Print exactly what the entries say, line by line, from the first line down to the one with "S.camera = cam", inclusive.
== Input material
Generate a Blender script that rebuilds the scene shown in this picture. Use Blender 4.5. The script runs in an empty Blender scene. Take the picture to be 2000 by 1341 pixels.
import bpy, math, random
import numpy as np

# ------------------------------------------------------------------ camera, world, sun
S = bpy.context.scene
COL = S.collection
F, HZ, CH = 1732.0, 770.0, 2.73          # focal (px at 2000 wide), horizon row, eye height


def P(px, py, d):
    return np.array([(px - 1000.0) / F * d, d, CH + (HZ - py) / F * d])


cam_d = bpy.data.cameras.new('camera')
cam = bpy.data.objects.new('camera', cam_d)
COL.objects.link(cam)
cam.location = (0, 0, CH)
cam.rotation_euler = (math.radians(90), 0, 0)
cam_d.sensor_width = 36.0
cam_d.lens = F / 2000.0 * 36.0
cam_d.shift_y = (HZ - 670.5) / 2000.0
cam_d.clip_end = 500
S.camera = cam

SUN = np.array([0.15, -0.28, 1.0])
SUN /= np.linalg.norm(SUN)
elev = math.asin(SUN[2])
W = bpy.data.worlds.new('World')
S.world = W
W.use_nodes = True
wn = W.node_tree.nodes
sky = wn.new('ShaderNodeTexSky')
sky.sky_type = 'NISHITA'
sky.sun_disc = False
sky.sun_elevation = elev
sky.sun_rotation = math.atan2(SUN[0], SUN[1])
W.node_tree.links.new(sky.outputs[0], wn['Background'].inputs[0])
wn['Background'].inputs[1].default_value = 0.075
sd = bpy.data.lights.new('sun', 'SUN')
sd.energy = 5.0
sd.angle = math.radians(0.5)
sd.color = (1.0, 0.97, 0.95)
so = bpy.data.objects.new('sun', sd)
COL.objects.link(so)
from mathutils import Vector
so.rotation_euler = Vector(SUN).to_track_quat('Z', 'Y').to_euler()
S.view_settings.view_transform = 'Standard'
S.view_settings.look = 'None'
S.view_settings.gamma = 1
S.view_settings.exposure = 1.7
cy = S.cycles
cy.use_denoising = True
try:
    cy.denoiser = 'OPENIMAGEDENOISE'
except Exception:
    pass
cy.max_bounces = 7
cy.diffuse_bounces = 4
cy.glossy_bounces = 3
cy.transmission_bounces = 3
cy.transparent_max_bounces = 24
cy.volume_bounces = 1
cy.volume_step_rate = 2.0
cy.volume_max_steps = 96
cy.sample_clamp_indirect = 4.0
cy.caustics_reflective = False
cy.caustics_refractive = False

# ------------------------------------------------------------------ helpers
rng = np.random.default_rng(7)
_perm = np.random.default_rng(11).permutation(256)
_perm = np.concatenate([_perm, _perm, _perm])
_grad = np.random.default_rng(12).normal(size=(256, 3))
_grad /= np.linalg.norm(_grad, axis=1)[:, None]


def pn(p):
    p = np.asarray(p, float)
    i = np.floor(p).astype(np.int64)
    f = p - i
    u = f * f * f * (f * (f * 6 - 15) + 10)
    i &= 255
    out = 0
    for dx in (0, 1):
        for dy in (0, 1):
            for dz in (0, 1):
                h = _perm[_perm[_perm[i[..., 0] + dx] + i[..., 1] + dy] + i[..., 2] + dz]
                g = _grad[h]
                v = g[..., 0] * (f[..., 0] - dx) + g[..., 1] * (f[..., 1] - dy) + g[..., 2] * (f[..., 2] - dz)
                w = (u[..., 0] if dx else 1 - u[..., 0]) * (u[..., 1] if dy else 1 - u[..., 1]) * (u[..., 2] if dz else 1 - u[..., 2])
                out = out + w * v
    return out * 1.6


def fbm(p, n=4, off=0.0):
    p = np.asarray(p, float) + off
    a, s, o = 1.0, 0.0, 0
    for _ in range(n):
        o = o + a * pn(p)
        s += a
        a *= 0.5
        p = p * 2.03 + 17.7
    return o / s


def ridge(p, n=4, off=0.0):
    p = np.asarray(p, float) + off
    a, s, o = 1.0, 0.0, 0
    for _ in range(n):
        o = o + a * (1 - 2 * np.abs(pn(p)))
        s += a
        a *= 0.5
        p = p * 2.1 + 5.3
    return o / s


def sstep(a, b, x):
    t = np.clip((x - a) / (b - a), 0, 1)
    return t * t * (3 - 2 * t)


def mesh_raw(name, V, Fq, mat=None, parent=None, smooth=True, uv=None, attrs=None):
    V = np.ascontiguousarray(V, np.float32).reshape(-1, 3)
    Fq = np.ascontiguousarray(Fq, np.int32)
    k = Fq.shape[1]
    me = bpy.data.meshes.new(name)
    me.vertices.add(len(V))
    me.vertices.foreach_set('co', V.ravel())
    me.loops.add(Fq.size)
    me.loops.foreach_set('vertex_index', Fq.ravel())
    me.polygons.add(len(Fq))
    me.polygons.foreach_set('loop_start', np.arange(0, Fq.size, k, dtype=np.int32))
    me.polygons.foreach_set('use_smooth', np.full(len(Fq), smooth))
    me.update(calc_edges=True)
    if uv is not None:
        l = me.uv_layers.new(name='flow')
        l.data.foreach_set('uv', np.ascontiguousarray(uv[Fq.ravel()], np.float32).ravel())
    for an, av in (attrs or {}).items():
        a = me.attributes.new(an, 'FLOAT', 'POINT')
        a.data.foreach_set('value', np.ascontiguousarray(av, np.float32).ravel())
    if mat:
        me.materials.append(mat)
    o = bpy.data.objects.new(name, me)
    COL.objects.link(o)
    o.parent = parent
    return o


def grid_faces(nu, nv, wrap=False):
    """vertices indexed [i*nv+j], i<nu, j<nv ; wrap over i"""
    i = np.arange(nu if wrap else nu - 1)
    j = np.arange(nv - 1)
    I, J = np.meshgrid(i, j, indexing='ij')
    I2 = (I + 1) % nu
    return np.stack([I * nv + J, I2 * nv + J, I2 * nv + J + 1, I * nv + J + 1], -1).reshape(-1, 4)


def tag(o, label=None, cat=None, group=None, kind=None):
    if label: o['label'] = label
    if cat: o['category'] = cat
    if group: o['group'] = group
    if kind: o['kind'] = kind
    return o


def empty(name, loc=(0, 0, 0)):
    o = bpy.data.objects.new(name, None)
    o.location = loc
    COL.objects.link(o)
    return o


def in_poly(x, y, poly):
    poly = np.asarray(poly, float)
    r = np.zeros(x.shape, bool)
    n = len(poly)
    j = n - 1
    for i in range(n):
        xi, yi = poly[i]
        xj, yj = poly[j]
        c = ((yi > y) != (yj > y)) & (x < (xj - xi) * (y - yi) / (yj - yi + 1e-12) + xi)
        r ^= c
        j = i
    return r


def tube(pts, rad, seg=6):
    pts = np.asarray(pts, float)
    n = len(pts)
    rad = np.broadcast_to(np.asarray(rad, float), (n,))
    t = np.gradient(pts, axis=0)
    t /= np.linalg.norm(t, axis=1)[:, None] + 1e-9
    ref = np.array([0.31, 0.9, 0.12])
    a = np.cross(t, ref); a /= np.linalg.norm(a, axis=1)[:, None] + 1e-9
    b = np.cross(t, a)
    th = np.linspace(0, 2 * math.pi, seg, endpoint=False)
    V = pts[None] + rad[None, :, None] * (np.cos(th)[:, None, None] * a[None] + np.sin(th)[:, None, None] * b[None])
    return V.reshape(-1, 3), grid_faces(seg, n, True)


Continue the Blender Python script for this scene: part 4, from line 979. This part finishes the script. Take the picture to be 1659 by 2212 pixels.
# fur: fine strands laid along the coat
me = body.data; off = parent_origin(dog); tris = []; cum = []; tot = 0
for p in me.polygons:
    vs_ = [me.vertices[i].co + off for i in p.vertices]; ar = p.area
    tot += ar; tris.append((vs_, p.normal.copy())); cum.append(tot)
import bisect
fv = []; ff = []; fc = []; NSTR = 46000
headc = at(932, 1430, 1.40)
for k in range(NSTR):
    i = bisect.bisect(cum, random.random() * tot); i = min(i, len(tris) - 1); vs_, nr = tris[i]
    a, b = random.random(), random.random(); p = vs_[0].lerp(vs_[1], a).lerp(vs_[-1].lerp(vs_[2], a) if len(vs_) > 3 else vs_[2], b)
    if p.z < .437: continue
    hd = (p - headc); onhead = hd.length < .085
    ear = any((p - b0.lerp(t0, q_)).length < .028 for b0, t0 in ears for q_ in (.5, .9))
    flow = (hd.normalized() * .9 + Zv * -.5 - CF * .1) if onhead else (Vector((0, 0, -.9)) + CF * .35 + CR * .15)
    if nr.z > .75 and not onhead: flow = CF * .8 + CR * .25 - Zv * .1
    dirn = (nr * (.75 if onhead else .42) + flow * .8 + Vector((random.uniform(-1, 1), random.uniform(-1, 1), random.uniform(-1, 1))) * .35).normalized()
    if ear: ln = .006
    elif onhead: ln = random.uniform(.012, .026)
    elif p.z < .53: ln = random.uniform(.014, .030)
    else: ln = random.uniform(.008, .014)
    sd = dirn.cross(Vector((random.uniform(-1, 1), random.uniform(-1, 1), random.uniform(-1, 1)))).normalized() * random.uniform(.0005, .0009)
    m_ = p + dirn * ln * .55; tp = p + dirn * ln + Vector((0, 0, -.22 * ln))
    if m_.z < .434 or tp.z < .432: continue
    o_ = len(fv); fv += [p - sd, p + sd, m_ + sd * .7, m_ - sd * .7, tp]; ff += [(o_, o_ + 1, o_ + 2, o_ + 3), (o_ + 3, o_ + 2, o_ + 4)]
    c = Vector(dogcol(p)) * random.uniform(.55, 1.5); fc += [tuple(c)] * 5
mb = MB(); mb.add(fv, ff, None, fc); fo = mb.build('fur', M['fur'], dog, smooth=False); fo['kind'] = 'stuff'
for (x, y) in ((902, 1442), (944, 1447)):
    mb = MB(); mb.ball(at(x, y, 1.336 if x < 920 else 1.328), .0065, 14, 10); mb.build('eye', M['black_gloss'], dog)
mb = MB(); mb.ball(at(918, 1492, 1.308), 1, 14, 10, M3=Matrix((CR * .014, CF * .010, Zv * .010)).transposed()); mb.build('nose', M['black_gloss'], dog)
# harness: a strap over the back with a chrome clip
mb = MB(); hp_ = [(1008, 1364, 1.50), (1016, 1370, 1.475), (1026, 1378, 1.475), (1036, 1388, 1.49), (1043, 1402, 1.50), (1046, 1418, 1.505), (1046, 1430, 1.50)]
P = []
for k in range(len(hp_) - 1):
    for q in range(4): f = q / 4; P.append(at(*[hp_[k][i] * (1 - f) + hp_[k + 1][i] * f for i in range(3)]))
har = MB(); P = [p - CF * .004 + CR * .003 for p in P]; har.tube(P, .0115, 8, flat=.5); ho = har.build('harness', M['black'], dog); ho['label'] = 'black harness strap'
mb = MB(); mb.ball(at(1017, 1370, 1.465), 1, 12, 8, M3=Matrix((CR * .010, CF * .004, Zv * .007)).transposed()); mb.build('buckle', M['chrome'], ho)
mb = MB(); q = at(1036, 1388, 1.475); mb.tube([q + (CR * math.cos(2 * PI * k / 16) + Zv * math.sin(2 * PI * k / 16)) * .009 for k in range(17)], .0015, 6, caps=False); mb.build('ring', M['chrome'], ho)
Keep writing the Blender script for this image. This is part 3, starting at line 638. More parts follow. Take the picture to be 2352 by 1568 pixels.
====
Correct output:
Generate a Blender script that rebuilds the scene shown in this picture. Use Blender 4.5. The script runs in an empty Blender scene. Take the picture to be 2000 by 1341 pixels.
import bpy, math, random
import numpy as np

# ------------------------------------------------------------------ camera, world, sun
S = bpy.context.scene
COL = S.collection
F, HZ, CH = 1732.0, 770.0, 2.73          # focal (px at 2000 wide), horizon row, eye height


def P(px, py, d):
    return np.array([(px - 1000.0) / F * d, d, CH + (HZ - py) / F * d])


cam_d = bpy.data.cameras.new('camera')
cam = bpy.data.objects.new('camera', cam_d)
COL.objects.link(cam)
cam.location = (0, 0, CH)
cam.rotation_euler = (math.radians(90), 0, 0)
cam_d.sensor_width = 36.0
cam_d.lens = F / 2000.0 * 36.0
cam_d.shift_y = (HZ - 670.5) / 2000.0
cam_d.clip_end = 500
S.camera = cam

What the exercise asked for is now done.